The Research Sub-program of the Canada-Ontario Green Plan is designed to encourage and assist farmers with the implementation of environmentally sustainable agriculture. To attain this overall goal, seven project areas were identified. This study falls under Project G - Monitoring Research Program - State of the Resources. The purpose of this Monitoring Research Program is to help farmers preserve land and protect the environment. The purpose of this study is to characterize the current state of the agricultural resources, identify areas where the resource is at risk and to provide a snap shot of their status for public information.

An upgraded provincial soil data base is available for much of the Lake Erie Basin. This information is essential for the protection and designation of agricultural lands in Official Plans and also forms the basis for delivery of programs dealing with environmental impact assessments and sustainable agriculture.

A major gap in the data base for this area is Oxford County. The existing soil map for Oxford County was upgraded so that it was compatible with adjacent county/regional municipality information. The selection of the Oxford County area is consistent with the objectives set out in the Green Plan program in terms of the scope, location, area of study and the study emphasis.

The upgrade was undertaken according to present standards outlined by the Ontario Centre for Soil Resource Evaluation (OCSRE). The study focused on slope information generation, soil reliability checking and development of information and maps in electronic format. The soil polygons produced during the original Oxford County soil survey were used. The digitally generated slope polygons were then overlain over the original soil map.

To generate the slope information for Oxford County, a Geographic Information System (GIS) was used to produce a digital terrain model. A triangulated irregular network (TIN) with a set of adjacent non-overlapping triangles was used to perform the digital terrain modelling. These non-overlapping triangles were computed from digital contour lines and spot elevations of the 110 Ontario Base Maps (OBM's) covering Oxford County. Because a TIN identifies and stores information about the relationships among the points (contour lines and spot elevations), how the points define triangles, and triangle adjacency, TINs produce accurate terrain models for analyses.
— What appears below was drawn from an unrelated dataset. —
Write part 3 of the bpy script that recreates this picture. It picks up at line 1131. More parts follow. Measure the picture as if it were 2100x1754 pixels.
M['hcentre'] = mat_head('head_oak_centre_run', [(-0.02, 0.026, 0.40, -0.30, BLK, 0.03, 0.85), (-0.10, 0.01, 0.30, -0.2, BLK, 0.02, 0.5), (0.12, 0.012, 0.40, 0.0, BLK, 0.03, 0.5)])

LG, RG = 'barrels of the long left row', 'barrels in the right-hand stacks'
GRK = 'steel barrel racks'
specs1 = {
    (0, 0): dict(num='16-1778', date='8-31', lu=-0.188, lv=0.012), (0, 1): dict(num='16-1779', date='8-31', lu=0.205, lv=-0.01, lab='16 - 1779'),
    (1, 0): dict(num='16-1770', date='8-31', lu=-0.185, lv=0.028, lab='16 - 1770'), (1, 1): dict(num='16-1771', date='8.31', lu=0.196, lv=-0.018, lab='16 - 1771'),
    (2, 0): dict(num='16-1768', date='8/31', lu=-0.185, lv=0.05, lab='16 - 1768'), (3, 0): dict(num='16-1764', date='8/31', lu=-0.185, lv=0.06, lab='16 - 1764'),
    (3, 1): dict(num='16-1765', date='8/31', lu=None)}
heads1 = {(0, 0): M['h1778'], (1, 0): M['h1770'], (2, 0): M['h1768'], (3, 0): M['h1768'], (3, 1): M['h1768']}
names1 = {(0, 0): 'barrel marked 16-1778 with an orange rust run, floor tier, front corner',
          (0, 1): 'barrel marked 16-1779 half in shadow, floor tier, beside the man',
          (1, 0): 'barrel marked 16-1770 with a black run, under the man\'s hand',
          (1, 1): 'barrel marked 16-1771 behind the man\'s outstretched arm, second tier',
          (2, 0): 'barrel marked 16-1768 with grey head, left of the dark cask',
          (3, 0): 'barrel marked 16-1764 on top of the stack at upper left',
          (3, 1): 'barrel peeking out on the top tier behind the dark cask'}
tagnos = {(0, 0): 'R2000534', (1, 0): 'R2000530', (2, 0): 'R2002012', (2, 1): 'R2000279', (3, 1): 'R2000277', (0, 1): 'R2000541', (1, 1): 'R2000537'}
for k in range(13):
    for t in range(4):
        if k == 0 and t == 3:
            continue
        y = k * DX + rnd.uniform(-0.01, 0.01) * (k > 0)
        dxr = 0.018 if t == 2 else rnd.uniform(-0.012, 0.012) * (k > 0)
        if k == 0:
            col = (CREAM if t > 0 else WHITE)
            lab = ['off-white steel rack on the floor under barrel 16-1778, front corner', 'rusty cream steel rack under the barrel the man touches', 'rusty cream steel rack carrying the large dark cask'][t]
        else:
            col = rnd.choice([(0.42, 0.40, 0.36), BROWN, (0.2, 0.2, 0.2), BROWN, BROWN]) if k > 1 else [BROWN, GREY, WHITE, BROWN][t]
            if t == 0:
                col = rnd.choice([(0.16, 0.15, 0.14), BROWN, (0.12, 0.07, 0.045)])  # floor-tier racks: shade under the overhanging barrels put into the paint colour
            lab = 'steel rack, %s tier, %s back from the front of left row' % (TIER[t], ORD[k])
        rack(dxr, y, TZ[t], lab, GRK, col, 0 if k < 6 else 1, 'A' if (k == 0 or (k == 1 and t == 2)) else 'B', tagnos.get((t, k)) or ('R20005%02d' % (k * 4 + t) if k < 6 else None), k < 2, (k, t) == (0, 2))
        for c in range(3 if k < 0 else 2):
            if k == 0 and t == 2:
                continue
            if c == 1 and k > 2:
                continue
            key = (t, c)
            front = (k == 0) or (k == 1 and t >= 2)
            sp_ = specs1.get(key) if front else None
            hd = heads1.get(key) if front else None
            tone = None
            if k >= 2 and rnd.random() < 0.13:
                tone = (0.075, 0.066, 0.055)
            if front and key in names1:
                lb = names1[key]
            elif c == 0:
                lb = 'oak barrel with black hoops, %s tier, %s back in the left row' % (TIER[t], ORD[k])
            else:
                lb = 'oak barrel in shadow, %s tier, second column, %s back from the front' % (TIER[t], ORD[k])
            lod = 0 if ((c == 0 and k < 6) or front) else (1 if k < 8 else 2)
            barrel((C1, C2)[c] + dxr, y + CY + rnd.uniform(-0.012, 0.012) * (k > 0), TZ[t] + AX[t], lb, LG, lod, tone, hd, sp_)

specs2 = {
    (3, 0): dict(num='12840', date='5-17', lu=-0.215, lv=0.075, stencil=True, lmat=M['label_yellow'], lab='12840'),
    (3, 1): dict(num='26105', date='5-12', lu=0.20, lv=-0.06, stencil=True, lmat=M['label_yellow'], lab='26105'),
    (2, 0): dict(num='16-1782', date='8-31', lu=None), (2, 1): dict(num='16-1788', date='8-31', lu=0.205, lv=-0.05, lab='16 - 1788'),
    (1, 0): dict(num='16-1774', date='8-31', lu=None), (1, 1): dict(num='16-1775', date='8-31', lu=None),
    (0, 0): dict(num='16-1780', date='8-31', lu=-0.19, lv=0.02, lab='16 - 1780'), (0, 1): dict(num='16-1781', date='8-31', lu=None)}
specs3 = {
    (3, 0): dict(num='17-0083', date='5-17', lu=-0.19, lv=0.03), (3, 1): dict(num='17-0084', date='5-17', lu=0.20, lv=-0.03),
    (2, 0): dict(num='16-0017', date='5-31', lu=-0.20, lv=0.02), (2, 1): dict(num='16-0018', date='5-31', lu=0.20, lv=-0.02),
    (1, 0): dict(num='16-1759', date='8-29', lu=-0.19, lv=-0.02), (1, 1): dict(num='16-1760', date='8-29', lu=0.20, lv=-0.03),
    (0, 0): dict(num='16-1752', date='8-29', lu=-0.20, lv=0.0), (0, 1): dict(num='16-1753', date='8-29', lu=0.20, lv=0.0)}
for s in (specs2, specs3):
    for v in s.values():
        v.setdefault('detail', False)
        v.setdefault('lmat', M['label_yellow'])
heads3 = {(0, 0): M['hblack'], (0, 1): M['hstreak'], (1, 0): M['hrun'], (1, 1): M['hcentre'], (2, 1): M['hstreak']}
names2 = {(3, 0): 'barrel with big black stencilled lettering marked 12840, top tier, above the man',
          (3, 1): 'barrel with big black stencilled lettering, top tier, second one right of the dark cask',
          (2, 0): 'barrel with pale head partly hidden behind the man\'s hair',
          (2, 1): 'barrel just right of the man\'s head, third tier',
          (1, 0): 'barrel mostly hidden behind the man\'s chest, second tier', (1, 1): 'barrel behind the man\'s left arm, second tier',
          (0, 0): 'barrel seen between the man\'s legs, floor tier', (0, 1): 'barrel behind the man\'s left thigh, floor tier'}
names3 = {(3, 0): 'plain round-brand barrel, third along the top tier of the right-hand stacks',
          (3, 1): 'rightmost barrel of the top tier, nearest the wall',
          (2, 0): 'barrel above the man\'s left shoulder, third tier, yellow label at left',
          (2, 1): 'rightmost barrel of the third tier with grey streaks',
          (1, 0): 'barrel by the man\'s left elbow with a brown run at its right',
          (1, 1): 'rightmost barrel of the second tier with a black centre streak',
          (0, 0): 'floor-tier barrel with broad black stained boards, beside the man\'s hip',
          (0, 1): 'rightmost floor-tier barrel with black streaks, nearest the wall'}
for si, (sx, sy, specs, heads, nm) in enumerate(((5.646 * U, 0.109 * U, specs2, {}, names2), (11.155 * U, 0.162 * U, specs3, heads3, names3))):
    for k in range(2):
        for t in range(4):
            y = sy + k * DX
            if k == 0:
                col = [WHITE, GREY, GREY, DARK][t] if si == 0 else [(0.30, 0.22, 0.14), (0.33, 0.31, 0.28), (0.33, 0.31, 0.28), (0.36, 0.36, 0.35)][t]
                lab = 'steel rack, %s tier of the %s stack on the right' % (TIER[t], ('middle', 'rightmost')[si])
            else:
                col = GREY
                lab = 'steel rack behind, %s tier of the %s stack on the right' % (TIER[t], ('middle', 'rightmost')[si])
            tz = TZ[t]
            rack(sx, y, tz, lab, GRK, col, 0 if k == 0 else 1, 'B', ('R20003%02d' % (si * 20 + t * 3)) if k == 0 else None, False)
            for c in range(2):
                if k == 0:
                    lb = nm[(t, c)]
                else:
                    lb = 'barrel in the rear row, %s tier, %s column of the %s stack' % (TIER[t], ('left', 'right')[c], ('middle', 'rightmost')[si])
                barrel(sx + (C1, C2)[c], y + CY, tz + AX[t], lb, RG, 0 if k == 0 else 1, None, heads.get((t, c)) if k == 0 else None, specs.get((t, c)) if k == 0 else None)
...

A stratified, random transect method was used for field verification purposes. This sampling procedure was used to verify slope mapping and provide an estimate of soil reliability for each soil polygon. The information compiled facilitated the production of an upgraded 1:50,000 map in electronic format.

The field verification of the digitally generated slope information showed that the GIS generated slope information was accurate. Sixty-five percent of the slopes verified in the field agreed with the digitally slope class polygons, while an additional 30 percent were within one slope class. The original soil information was also fairly accurate. Field studies showed that 56 percent of the soils were identified as mapped, while 74 percent were found within the correct soil catena. Most of the discrepancies were due to differences in drainage class. In counties where no slope information is available, this method of digitally generating slope information can be used to upgrade soil maps to include slope information.